§ Recorded data
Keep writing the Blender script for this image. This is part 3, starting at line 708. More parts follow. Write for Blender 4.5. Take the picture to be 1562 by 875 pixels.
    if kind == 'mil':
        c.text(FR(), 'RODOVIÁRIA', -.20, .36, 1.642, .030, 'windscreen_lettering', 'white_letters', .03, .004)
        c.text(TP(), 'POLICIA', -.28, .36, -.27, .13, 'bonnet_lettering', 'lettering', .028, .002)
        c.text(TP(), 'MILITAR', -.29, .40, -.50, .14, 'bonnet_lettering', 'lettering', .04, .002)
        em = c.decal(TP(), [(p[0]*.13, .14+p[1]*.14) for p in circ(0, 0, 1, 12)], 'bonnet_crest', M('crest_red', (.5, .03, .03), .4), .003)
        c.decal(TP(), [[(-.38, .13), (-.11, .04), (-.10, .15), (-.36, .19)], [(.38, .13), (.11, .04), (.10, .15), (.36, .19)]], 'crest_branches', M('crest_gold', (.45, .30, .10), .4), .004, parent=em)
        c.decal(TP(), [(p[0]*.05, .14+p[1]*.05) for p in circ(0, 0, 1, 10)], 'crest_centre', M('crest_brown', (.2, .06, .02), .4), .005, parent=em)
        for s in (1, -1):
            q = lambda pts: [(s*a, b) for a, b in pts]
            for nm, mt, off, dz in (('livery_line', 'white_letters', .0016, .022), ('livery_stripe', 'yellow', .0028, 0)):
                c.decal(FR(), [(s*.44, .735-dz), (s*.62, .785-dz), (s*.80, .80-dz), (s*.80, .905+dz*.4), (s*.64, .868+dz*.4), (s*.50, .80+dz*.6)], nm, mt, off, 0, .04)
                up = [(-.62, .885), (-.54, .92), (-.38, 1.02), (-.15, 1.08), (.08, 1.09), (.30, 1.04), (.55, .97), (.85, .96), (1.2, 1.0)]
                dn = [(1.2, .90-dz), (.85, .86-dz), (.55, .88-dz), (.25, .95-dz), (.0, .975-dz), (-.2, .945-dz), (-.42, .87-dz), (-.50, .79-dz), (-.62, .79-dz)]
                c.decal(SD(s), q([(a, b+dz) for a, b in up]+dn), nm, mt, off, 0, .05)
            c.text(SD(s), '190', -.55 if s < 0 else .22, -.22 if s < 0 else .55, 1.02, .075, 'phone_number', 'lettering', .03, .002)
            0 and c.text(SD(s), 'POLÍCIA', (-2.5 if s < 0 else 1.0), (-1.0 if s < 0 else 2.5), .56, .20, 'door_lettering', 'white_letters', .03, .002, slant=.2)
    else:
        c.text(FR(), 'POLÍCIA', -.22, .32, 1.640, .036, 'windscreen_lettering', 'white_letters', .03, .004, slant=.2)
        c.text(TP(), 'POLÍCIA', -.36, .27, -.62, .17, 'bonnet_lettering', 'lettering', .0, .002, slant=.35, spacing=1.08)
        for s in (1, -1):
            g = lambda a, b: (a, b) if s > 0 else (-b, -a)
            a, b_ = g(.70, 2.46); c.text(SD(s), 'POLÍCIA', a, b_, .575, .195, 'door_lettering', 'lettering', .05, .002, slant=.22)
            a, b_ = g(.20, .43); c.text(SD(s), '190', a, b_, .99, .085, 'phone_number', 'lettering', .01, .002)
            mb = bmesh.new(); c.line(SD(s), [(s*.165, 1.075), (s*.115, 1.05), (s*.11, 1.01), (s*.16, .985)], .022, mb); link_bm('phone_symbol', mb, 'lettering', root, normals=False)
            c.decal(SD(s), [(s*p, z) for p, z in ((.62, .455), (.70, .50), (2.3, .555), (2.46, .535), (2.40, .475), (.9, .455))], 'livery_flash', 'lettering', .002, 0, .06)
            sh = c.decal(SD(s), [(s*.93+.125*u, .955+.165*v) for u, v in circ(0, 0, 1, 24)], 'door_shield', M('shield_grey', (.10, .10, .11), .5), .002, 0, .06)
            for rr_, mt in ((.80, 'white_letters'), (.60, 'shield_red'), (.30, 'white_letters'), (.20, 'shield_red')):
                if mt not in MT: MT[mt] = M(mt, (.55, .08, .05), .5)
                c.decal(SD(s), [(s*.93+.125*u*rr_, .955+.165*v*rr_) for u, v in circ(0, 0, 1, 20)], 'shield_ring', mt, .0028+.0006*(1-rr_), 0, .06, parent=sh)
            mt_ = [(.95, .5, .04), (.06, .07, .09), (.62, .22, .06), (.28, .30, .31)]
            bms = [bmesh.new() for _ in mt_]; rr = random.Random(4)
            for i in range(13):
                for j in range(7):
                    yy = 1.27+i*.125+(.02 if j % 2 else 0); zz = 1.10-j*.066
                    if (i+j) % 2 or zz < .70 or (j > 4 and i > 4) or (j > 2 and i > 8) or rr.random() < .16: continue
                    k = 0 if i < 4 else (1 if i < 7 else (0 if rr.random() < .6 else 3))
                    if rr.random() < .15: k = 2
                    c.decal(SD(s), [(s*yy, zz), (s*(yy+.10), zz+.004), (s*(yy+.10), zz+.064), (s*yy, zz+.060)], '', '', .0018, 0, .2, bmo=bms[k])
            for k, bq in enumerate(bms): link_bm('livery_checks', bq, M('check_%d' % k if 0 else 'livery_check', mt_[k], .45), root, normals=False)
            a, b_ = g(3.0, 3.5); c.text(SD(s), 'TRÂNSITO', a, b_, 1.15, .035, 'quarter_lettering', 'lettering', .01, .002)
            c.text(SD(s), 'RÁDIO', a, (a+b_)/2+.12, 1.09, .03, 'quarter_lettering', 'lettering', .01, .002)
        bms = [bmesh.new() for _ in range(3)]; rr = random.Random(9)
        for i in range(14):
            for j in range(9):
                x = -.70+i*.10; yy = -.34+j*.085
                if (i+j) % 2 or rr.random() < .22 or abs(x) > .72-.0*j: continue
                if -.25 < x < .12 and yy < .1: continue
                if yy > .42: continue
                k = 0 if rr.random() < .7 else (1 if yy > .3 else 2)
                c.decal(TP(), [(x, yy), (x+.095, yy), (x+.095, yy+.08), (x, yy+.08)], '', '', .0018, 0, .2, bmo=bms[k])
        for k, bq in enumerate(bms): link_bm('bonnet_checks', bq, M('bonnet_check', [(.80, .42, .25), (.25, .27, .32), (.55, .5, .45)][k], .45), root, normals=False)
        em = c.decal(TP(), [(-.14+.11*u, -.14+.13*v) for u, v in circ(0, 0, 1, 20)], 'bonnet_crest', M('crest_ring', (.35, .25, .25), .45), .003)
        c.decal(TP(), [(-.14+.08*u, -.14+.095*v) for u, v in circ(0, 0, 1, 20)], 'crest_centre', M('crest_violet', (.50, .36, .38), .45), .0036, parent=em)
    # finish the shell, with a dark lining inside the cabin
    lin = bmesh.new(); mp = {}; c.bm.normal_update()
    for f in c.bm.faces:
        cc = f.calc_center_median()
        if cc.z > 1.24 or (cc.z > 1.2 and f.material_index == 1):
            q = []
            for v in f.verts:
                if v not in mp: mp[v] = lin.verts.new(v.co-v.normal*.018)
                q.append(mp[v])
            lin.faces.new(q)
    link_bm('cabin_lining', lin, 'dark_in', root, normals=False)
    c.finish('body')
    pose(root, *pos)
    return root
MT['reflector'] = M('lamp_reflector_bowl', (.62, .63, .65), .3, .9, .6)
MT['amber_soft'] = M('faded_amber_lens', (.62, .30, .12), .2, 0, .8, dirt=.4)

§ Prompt
Write out all the lines again, exactly as they are.

§ Exercise result
Keep writing the Blender script for this image. This is part 3, starting at line 708. More parts follow. Write for Blender 4.5. Take the picture to be 1562 by 875 pixels.
    if kind == 'mil':
        c.text(FR(), 'RODOVIÁRIA', -.20, .36, 1.642, .030, 'windscreen_lettering', 'white_letters', .03, .004)
        c.text(TP(), 'POLICIA', -.28, .36, -.27, .13, 'bonnet_lettering', 'lettering', .028, .002)
        c.text(TP(), 'MILITAR', -.29, .40, -.50, .14, 'bonnet_lettering', 'lettering', .04, .002)
        em = c.decal(TP(), [(p[0]*.13, .14+p[1]*.14) for p in circ(0, 0, 1, 12)], 'bonnet_crest', M('crest_red', (.5, .03, .03), .4), .003)
        c.decal(TP(), [[(-.38, .13), (-.11, .04), (-.10, .15), (-.36, .19)], [(.38, .13), (.11, .04), (.10, .15), (.36, .19)]], 'crest_branches', M('crest_gold', (.45, .30, .10), .4), .004, parent=em)
        c.decal(TP(), [(p[0]*.05, .14+p[1]*.05) for p in circ(0, 0, 1, 10)], 'crest_centre', M('crest_brown', (.2, .06, .02), .4), .005, parent=em)
        for s in (1, -1):
            q = lambda pts: [(s*a, b) for a, b in pts]
            for nm, mt, off, dz in (('livery_line', 'white_letters', .0016, .022), ('livery_stripe', 'yellow', .0028, 0)):
                c.decal(FR(), [(s*.44, .735-dz), (s*.62, .785-dz), (s*.80, .80-dz), (s*.80, .905+dz*.4), (s*.64, .868+dz*.4), (s*.50, .80+dz*.6)], nm, mt, off, 0, .04)
                up = [(-.62, .885), (-.54, .92), (-.38, 1.02), (-.15, 1.08), (.08, 1.09), (.30, 1.04), (.55, .97), (.85, .96), (1.2, 1.0)]
                dn = [(1.2, .90-dz), (.85, .86-dz), (.55, .88-dz), (.25, .95-dz), (.0, .975-dz), (-.2, .945-dz), (-.42, .87-dz), (-.50, .79-dz), (-.62, .79-dz)]
                c.decal(SD(s), q([(a, b+dz) for a, b in up]+dn), nm, mt, off, 0, .05)
            c.text(SD(s), '190', -.55 if s < 0 else .22, -.22 if s < 0 else .55, 1.02, .075, 'phone_number', 'lettering', .03, .002)
            0 and c.text(SD(s), 'POLÍCIA', (-2.5 if s < 0 else 1.0), (-1.0 if s < 0 else 2.5), .56, .20, 'door_lettering', 'white_letters', .03, .002, slant=.2)
    else:
        c.text(FR(), 'POLÍCIA', -.22, .32, 1.640, .036, 'windscreen_lettering', 'white_letters', .03, .004, slant=.2)
        c.text(TP(), 'POLÍCIA', -.36, .27, -.62, .17, 'bonnet_lettering', 'lettering', .0, .002, slant=.35, spacing=1.08)
        for s in (1, -1):
            g = lambda a, b: (a, b) if s > 0 else (-b, -a)
            a, b_ = g(.70, 2.46); c.text(SD(s), 'POLÍCIA', a, b_, .575, .195, 'door_lettering', 'lettering', .05, .002, slant=.22)
            a, b_ = g(.20, .43); c.text(SD(s), '190', a, b_, .99, .085, 'phone_number', 'lettering', .01, .002)
            mb = bmesh.new(); c.line(SD(s), [(s*.165, 1.075), (s*.115, 1.05), (s*.11, 1.01), (s*.16, .985)], .022, mb); link_bm('phone_symbol', mb, 'lettering', root, normals=False)
            c.decal(SD(s), [(s*p, z) for p, z in ((.62, .455), (.70, .50), (2.3, .555), (2.46, .535), (2.40, .475), (.9, .455))], 'livery_flash', 'lettering', .002, 0, .06)
            sh = c.decal(SD(s), [(s*.93+.125*u, .955+.165*v) for u, v in circ(0, 0, 1, 24)], 'door_shield', M('shield_grey', (.10, .10, .11), .5), .002, 0, .06)
            for rr_, mt in ((.80, 'white_letters'), (.60, 'shield_red'), (.30, 'white_letters'), (.20, 'shield_red')):
                if mt not in MT: MT[mt] = M(mt, (.55, .08, .05), .5)
                c.decal(SD(s), [(s*.93+.125*u*rr_, .955+.165*v*rr_) for u, v in circ(0, 0, 1, 20)], 'shield_ring', mt, .0028+.0006*(1-rr_), 0, .06, parent=sh)
            mt_ = [(.95, .5, .04), (.06, .07, .09), (.62, .22, .06), (.28, .30, .31)]
            bms = [bmesh.new() for _ in mt_]; rr = random.Random(4)
            for i in range(13):
                for j in range(7):
                    yy = 1.27+i*.125+(.02 if j % 2 else 0); zz = 1.10-j*.066
                    if (i+j) % 2 or zz < .70 or (j > 4 and i > 4) or (j > 2 and i > 8) or rr.random() < .16: continue
                    k = 0 if i < 4 else (1 if i < 7 else (0 if rr.random() < .6 else 3))
                    if rr.random() < .15: k = 2
                    c.decal(SD(s), [(s*yy, zz), (s*(yy+.10), zz+.004), (s*(yy+.10), zz+.064), (s*yy, zz+.060)], '', '', .0018, 0, .2, bmo=bms[k])
            for k, bq in enumerate(bms): link_bm('livery_checks', bq, M('check_%d' % k if 0 else 'livery_check', mt_[k], .45), root, normals=False)
            a, b_ = g(3.0, 3.5); c.text(SD(s), 'TRÂNSITO', a, b_, 1.15, .035, 'quarter_lettering', 'lettering', .01, .002)
            c.text(SD(s), 'RÁDIO', a, (a+b_)/2+.12, 1.09, .03, 'quarter_lettering', 'lettering', .01, .002)
        bms = [bmesh.new() for _ in range(3)]; rr = random.Random(9)
        for i in range(14):
            for j in range(9):
                x = -.70+i*.10; yy = -.34+j*.085
                if (i+j) % 2 or rr.random() < .22 or abs(x) > .72-.0*j: continue
                if -.25 < x < .12 and yy < .1: continue
                if yy > .42: continue
                k = 0 if rr.random() < .7 else (1 if yy > .3 else 2)
                c.decal(TP(), [(x, yy), (x+.095, yy), (x+.095, yy+.08), (x, yy+.08)], '', '', .0018, 0, .2, bmo=bms[k])
        for k, bq in enumerate(bms): link_bm('bonnet_checks', bq, M('bonnet_check', [(.80, .42, .25), (.25, .27, .32), (.55, .5, .45)][k], .45), root, normals=False)
        em = c.decal(TP(), [(-.14+.11*u, -.14+.13*v) for u, v in circ(0, 0, 1, 20)], 'bonnet_crest', M('crest_ring', (.35, .25, .25), .45), .003)
        c.decal(TP(), [(-.14+.08*u, -.14+.095*v) for u, v in circ(0, 0, 1, 20)], 'crest_centre', M('crest_violet', (.50, .36, .38), .45), .0036, parent=em)
    # finish the shell, with a dark lining inside the cabin
    lin = bmesh.new(); mp = {}; c.bm.normal_update()
    for f in c.bm.faces:
        cc = f.calc_center_median()
        if cc.z > 1.24 or (cc.z > 1.2 and f.material_index == 1):
            q = []
            for v in f.verts:
                if v not in mp: mp[v] = lin.verts.new(v.co-v.normal*.018)
                q.append(mp[v])
            lin.faces.new(q)
    link_bm('cabin_lining', lin, 'dark_in', root, normals=False)
    c.finish('body')
    pose(root, *pos)
    return root
MT['reflector'] = M('lamp_reflector_bowl', (.62, .63, .65), .3, .9, .6)
MT['amber_soft'] = M('faded_amber_lens', (.62, .30, .12), .2, 0, .8, dirt=.4)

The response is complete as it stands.